As a non-binary queer artist, Wednesday Holmes’ work is tied to activism. Here, the illustrator talks about why sharing personal stories online and on social media can help people feel connected

“My grandmother always used to have this box in her house that was filled with colouring pencils, paints, collage, and interesting paper. It was in this box that I saw how fun ‘making’ could be,” says illustrator and designer Wednesday Holmes.

Holmes’ illustrations feel like a peek into this colourful box, for while the images are created digitally, they carry the same sense of joy and opportunity. Favouring bright colours, simple bubble text and smiling characters, the Bristolian illustrator’s work is positive and cheerful. But make no mistake, Holmes’ art isn’t just cute, it’s weighted with meaning and sets out to provide education, empathy and kindness. Tackling topics such as trans, gender nonconforming and intersex advocacy, the queer community, mental health, relationships and body image, Holmes often details personal experiences and stories to create a safe online space for everyone and anyone.

The creative’s practice is now rooted in empowering others and making a difference, but when Holmes initially came to illustration, it kickstarted a journey of self-discovery. “I started illustrating as a means of understanding myself and the world around me. I use art to both explain and survive,” they explain. “I had always struggled to put thoughts into words, and illustration made it feel so much easier to communicate my feelings.”

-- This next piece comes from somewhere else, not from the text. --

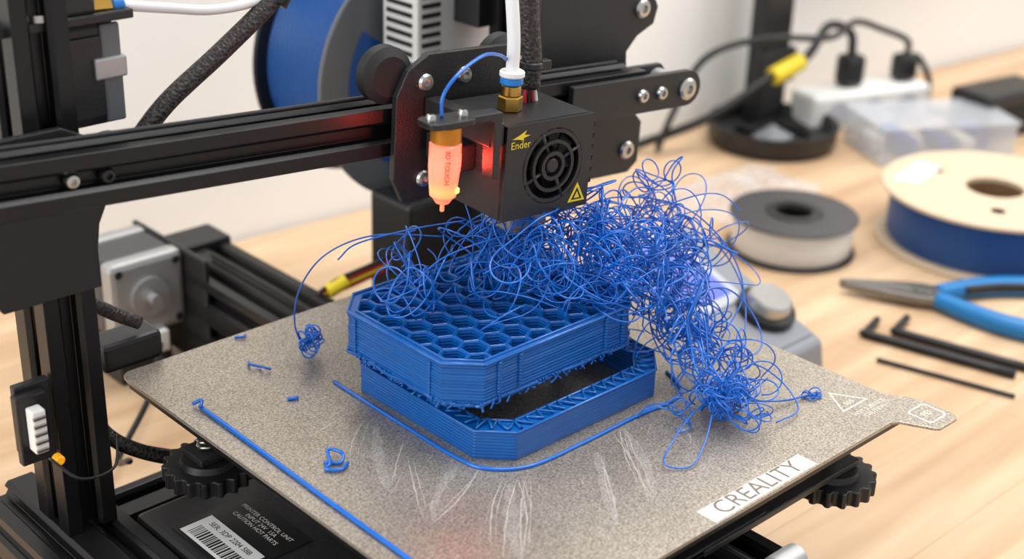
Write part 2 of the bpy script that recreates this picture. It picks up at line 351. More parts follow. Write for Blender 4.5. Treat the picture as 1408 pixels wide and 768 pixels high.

Top: Self-portrait (featuring photograph by Poppy Marriott), 2020; Above: Breaking News: Queer is Cute, 2018

Holmes initially focused on self-portraits as a means to process thoughts in a visual way. “I was using art to cope with mental illness. I would paint twisted, almost scary, portraits. That was how I felt at that time. It was scary. All of it was scary,” they explain. “Over the years, I started to get better, and I saw my art change. My motives were different, and I eventually felt like I had the courage to connect with others through my art practice. And I wanted to use it to help people.”